それらから考えると、蜀漢はへりくだる際に「蜀」と称した可能性もありますね。
ただまあ、戦場に立てる軍国旗でへりくだる必要性は全然ないですが(笑)。
plazakuwana6411さんのご説には異議を唱えます。『三国志演義』ならともかく(これすら1800年前のおとぎ話ではなく約500年前の小説ですが)正史『三國志』(陳寿の著した歴史書)が蜀漢の側に立って書かれているなど、あり得ない解釈です。
『漢晋春秋』(習鑿歯の著した歴史書)の事をおっしゃっているなら解らなくもありませんがね。
諸説プンプン。実は大穴の「蜀漢」が建国後の旗というのが定説です。これは漢正室の嫡流で有るとされた劉備が、漢正室をはばかって、「蜀漢」としたのが一般的な通説です。建国前は「劉」が有力です。元々三国志は、劉備側に立ち書かれた文章で正しい歴史書では有りません。あくまでも劉備と言うよりも諸葛孔明の偉大さを後世に伝える為に書かれた小説的意味合いが強いのです。
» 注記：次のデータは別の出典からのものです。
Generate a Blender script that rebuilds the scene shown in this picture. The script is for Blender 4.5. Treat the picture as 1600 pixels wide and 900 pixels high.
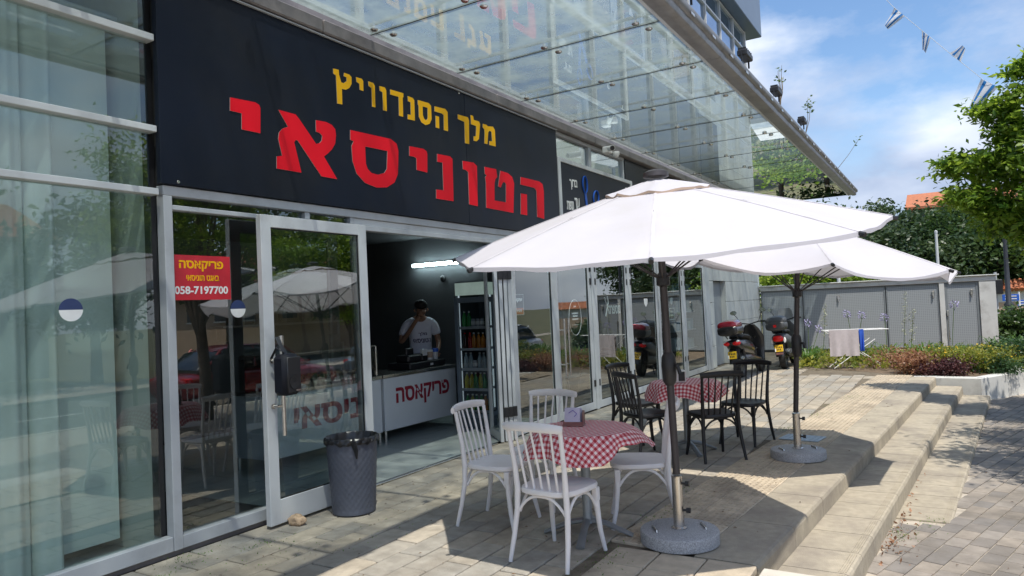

では何を持って正しい歴史書とするかは三国志に限らず歴史家や政治家の判断によるところが大です。
でもレッドクリフで諸葛孔明を演じた金城武は、かっこ良かった!※これも私の個人的見解でしかありません。
補足への説明 三国志にしても三国志演戯にしても、1800年前のおとぎ話です。当時の事は、文献によるしかなく、その文献も蜀側に立った文献を元に書かれた文献で、諸葛孔明死後、蜀は魏に攻め落とされ、その魏も司馬尉に滅ぼされるという滅茶苦茶な時代です。全てを正しく後世に伝えた文献などないと云うのが定説です。但し三国志の文献に限れば蜀漢が定説でしょう。